For debugging alone it could save you so much time. It is not because you use a third party engine that you wont have bugs (specially if you use it for something outside it normal usage). All software have bugs. If you build your own engine you have a lot more tools to investigate the bug origin. With third party software it is sometimes impossible to find the origin of the bug and all you can do is sent the logs to the software company and let them investigate (most of the time this is not free so you have to pay a subscription for support) when with your own engine you have access to the source code and add logs/output to help you investigate.
In the end, it is not guarantee that third party engine will reduce the development time. It will likely generate more bugs (it is basic statistic: more line of code so more bugs), harder to investigate which will impact the review of your game hence your revenue (nobody likes buggy games)
Just to make sure we are all in agreement
Use commercial produced 3d engine Nightmare.
Produce our own 3d engine Nightmare.
Best option daydream
Just this.
As a software dev, I avoid 3rd party software like the plague lol
He was really good! In the meantime I deal with Bannerlord like that. AC is still too fresh …
Can the engine be used for other, similar games or applications?
Its tailored for this kind of games, so we could use it for other city builders indeed.
Been developing software my whole life and I can say without a doubt.
3rd party software development is the best!!!
now read between the lines.
It is best to develop software after 3 parties
Truth I don’t avoid 3rd party software development I just DON’T to the point that the largest two systems I have ever written don’t even use a commercial operating system.
Sounds good and what we have seen so far, should not be uninteresting for some developers …
Just to point this:
The solo developer behind Banished used its own engine.
The same is doing the solo dev behind “Ostriv”.
If DayZ failed was not because they decided to build their own engine.
So big studios using third party engines are years behind schedule. Maybe the engine is not to be blamed here either, or may be it is.

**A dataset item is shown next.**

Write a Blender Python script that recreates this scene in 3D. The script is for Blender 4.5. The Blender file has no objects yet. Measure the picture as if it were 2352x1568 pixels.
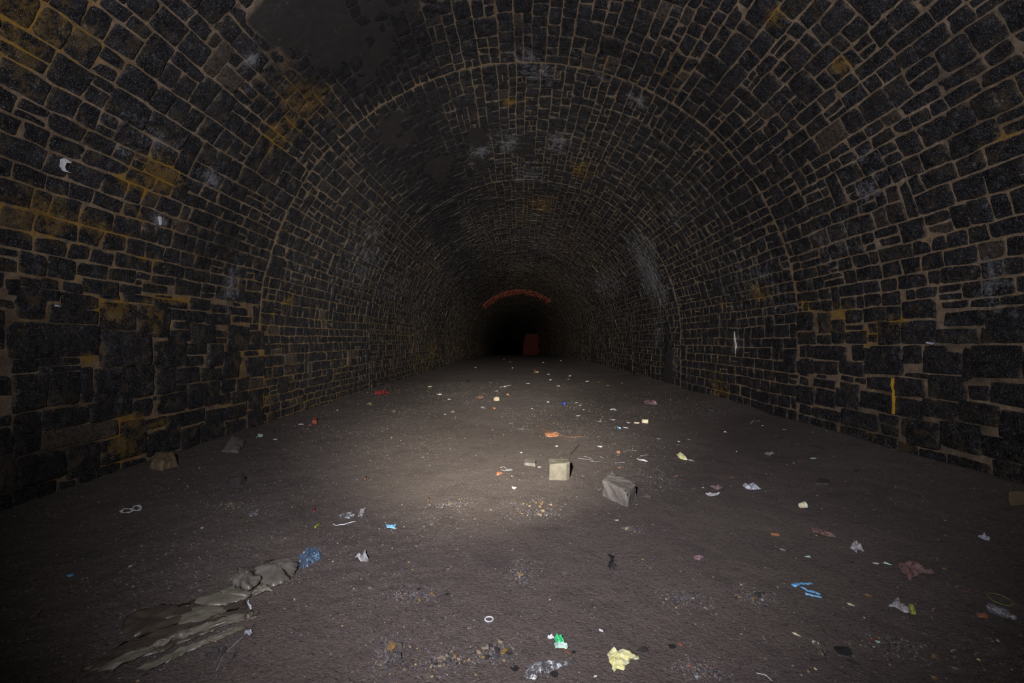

As stated before for small projects that don’t fit the target game third party engines were made for the amount of time when using a third party or developing your own (if you know how to do it) is very similar. For long run projects or games with special requirements third party engines create more problems than they solve. AC meets both conditions.
Third party engines are handy if you are working in projects that fit the workflow of that engine or
projects that doesn’t fit but are not too big or not for the long run. They are amazing for prototyping too.
With this I was talking about using a third party engine. For a long run project that’s more problematic than building your own because you get trapped in the development course of that engine that doesn’t have to met your needs at all, or worse, third party engine updates that can lead to break your own project, or they changing how they engine assets work for a gain that you don’t even need in your game but forcing you to rebuild all your game assets and force to update all mods too, or even the third company changing their economic model in a few years so you get trapped with whatever conditions they decided, and so on… so many potential problems that it’s a no go.
Now that we are in the age of third party engines we quickly forget that not long ago every studio had to built their own engine tailored for their own needs. All games were made that way and they still were made.